The problem: Copy each line below exactly and leave the pictures out.

━━━ Dataset content ━━━

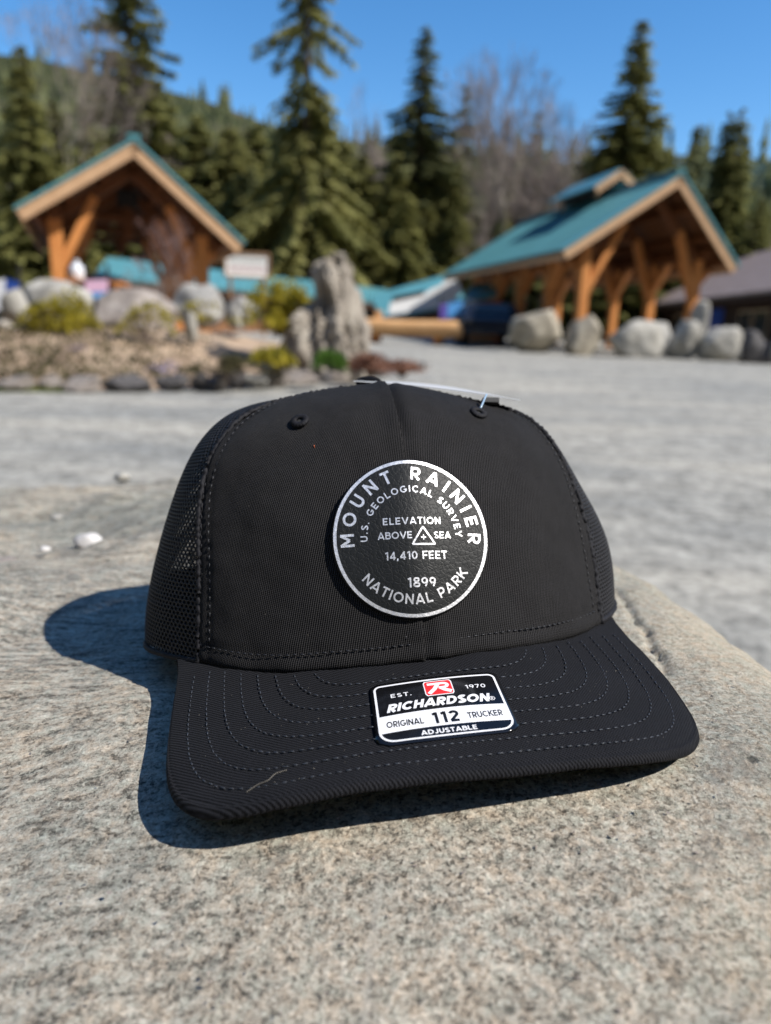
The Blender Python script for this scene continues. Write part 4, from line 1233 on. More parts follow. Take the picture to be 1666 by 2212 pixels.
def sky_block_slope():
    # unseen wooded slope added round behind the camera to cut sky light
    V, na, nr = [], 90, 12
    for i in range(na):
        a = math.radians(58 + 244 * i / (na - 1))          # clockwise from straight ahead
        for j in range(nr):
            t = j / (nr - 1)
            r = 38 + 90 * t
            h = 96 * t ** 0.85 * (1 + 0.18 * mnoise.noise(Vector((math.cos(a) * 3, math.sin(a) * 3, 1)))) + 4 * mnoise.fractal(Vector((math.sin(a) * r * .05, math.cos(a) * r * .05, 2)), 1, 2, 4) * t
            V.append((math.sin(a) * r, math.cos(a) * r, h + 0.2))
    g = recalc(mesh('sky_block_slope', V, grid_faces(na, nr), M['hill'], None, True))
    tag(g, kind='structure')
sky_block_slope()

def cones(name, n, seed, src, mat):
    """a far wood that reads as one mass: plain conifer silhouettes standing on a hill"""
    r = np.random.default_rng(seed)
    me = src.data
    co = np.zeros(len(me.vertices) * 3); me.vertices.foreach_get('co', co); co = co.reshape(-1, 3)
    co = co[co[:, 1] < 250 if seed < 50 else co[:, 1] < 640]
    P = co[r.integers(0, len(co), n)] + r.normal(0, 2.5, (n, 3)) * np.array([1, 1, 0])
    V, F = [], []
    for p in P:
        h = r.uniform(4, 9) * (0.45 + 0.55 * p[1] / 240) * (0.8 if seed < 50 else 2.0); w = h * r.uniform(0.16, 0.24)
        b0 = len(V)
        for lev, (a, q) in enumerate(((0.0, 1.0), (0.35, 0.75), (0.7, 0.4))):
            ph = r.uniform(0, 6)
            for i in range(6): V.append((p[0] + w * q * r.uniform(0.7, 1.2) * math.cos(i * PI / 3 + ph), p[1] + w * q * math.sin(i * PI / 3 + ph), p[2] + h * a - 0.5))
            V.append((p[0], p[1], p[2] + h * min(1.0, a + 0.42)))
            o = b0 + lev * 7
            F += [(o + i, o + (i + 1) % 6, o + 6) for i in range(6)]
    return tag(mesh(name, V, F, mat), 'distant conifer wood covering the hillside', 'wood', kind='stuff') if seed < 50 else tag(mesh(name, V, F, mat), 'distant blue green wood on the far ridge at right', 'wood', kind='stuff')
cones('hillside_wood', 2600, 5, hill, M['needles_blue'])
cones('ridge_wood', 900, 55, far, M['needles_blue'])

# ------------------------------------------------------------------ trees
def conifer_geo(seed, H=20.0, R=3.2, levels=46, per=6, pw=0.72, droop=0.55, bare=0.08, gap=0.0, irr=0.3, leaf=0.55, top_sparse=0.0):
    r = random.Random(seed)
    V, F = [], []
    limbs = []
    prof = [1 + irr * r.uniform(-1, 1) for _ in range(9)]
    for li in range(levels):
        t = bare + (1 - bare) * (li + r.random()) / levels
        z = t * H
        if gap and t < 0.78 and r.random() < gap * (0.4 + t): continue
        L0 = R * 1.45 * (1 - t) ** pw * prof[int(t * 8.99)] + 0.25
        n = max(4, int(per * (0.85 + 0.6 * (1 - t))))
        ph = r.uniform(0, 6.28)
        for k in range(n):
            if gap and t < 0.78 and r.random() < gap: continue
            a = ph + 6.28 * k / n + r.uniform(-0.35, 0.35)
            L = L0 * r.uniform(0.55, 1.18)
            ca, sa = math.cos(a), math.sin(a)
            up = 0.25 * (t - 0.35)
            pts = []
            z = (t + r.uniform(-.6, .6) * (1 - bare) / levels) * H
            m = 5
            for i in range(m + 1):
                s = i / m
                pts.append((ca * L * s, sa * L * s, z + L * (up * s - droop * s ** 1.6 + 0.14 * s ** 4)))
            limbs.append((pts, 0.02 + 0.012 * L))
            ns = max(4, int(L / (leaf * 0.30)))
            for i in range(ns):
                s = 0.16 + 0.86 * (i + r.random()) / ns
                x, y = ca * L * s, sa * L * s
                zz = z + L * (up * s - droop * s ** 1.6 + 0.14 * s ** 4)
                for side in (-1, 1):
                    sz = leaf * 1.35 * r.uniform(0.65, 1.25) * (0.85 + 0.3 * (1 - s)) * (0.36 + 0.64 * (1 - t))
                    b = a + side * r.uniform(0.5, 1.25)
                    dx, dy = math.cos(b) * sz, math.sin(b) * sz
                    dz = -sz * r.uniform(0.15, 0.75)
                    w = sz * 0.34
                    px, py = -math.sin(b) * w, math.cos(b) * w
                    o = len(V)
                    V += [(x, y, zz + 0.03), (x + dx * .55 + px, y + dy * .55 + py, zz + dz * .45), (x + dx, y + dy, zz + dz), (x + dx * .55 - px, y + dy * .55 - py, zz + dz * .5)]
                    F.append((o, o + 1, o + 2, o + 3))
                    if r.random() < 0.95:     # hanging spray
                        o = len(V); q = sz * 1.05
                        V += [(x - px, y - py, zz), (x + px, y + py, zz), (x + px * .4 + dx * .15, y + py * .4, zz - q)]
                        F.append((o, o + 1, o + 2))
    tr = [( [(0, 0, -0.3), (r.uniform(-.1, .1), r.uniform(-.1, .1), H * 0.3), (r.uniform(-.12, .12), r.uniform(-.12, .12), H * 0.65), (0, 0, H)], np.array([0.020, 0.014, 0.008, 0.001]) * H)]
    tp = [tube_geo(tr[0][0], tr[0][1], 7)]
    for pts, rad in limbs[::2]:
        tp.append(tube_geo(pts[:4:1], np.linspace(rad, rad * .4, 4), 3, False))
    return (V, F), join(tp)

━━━

Result:
The Blender Python script for this scene continues. Write part 4, from line 1233 on. More parts follow. Take the picture to be 1666 by 2212 pixels.
def sky_block_slope():
    # unseen wooded slope added round behind the camera to cut sky light
    V, na, nr = [], 90, 12
    for i in range(na):
        a = math.radians(58 + 244 * i / (na - 1))          # clockwise from straight ahead
        for j in range(nr):
            t = j / (nr - 1)
            r = 38 + 90 * t
            h = 96 * t ** 0.85 * (1 + 0.18 * mnoise.noise(Vector((math.cos(a) * 3, math.sin(a) * 3, 1)))) + 4 * mnoise.fractal(Vector((math.sin(a) * r * .05, math.cos(a) * r * .05, 2)), 1, 2, 4) * t
            V.append((math.sin(a) * r, math.cos(a) * r, h + 0.2))
    g = recalc(mesh('sky_block_slope', V, grid_faces(na, nr), M['hill'], None, True))
    tag(g, kind='structure')
sky_block_slope()

def cones(name, n, seed, src, mat):
    """a far wood that reads as one mass: plain conifer silhouettes standing on a hill"""
    r = np.random.default_rng(seed)
    me = src.data
    co = np.zeros(len(me.vertices) * 3); me.vertices.foreach_get('co', co); co = co.reshape(-1, 3)
    co = co[co[:, 1] < 250 if seed < 50 else co[:, 1] < 640]
    P = co[r.integers(0, len(co), n)] + r.normal(0, 2.5, (n, 3)) * np.array([1, 1, 0])
    V, F = [], []
    for p in P:
        h = r.uniform(4, 9) * (0.45 + 0.55 * p[1] / 240) * (0.8 if seed < 50 else 2.0); w = h * r.uniform(0.16, 0.24)
        b0 = len(V)
        for lev, (a, q) in enumerate(((0.0, 1.0), (0.35, 0.75), (0.7, 0.4))):
            ph = r.uniform(0, 6)
            for i in range(6): V.append((p[0] + w * q * r.uniform(0.7, 1.2) * math.cos(i * PI / 3 + ph), p[1] + w * q * math.sin(i * PI / 3 + ph), p[2] + h * a - 0.5))
            V.append((p[0], p[1], p[2] + h * min(1.0, a + 0.42)))
            o = b0 + lev * 7
            F += [(o + i, o + (i + 1) % 6, o + 6) for i in range(6)]
    return tag(mesh(name, V, F, mat), 'distant conifer wood covering the hillside', 'wood', kind='stuff') if seed < 50 else tag(mesh(name, V, F, mat), 'distant blue green wood on the far ridge at right', 'wood', kind='stuff')
cones('hillside_wood', 2600, 5, hill, M['needles_blue'])
cones('ridge_wood', 900, 55, far, M['needles_blue'])

# ------------------------------------------------------------------ trees
def conifer_geo(seed, H=20.0, R=3.2, levels=46, per=6, pw=0.72, droop=0.55, bare=0.08, gap=0.0, irr=0.3, leaf=0.55, top_sparse=0.0):
    r = random.Random(seed)
    V, F = [], []
    limbs = []
    prof = [1 + irr * r.uniform(-1, 1) for _ in range(9)]
    for li in range(levels):
        t = bare + (1 - bare) * (li + r.random()) / levels
        z = t * H
        if gap and t < 0.78 and r.random() < gap * (0.4 + t): continue
        L0 = R * 1.45 * (1 - t) ** pw * prof[int(t * 8.99)] + 0.25
        n = max(4, int(per * (0.85 + 0.6 * (1 - t))))
        ph = r.uniform(0, 6.28)
        for k in range(n):
            if gap and t < 0.78 and r.random() < gap: continue
            a = ph + 6.28 * k / n + r.uniform(-0.35, 0.35)
            L = L0 * r.uniform(0.55, 1.18)
            ca, sa = math.cos(a), math.sin(a)
            up = 0.25 * (t - 0.35)
            pts = []
            z = (t + r.uniform(-.6, .6) * (1 - bare) / levels) * H
            m = 5
            for i in range(m + 1):
                s = i / m
                pts.append((ca * L * s, sa * L * s, z + L * (up * s - droop * s ** 1.6 + 0.14 * s ** 4)))
            limbs.append((pts, 0.02 + 0.012 * L))
            ns = max(4, int(L / (leaf * 0.30)))
            for i in range(ns):
                s = 0.16 + 0.86 * (i + r.random()) / ns
                x, y = ca * L * s, sa * L * s
                zz = z + L * (up * s - droop * s ** 1.6 + 0.14 * s ** 4)
                for side in (-1, 1):
                    sz = leaf * 1.35 * r.uniform(0.65, 1.25) * (0.85 + 0.3 * (1 - s)) * (0.36 + 0.64 * (1 - t))
                    b = a + side * r.uniform(0.5, 1.25)
                    dx, dy = math.cos(b) * sz, math.sin(b) * sz
                    dz = -sz * r.uniform(0.15, 0.75)
                    w = sz * 0.34
                    px, py = -math.sin(b) * w, math.cos(b) * w
                    o = len(V)
                    V += [(x, y, zz + 0.03), (x + dx * .55 + px, y + dy * .55 + py, zz + dz * .45), (x + dx, y + dy, zz + dz), (x + dx * .55 - px, y + dy * .55 - py, zz + dz * .5)]
                    F.append((o, o + 1, o + 2, o + 3))
                    if r.random() < 0.95:     # hanging spray
                        o = len(V); q = sz * 1.05
                        V += [(x - px, y - py, zz), (x + px, y + py, zz), (x + px * .4 + dx * .15, y + py * .4, zz - q)]
                        F.append((o, o + 1, o + 2))
    tr = [( [(0, 0, -0.3), (r.uniform(-.1, .1), r.uniform(-.1, .1), H * 0.3), (r.uniform(-.12, .12), r.uniform(-.12, .12), H * 0.65), (0, 0, H)], np.array([0.020, 0.014, 0.008, 0.001]) * H)]
    tp = [tube_geo(tr[0][0], tr[0][1], 7)]
    for pts, rad in limbs[::2]:
        tp.append(tube_geo(pts[:4:1], np.linspace(rad, rad * .4, 4), 3, False))
    return (V, F), join(tp)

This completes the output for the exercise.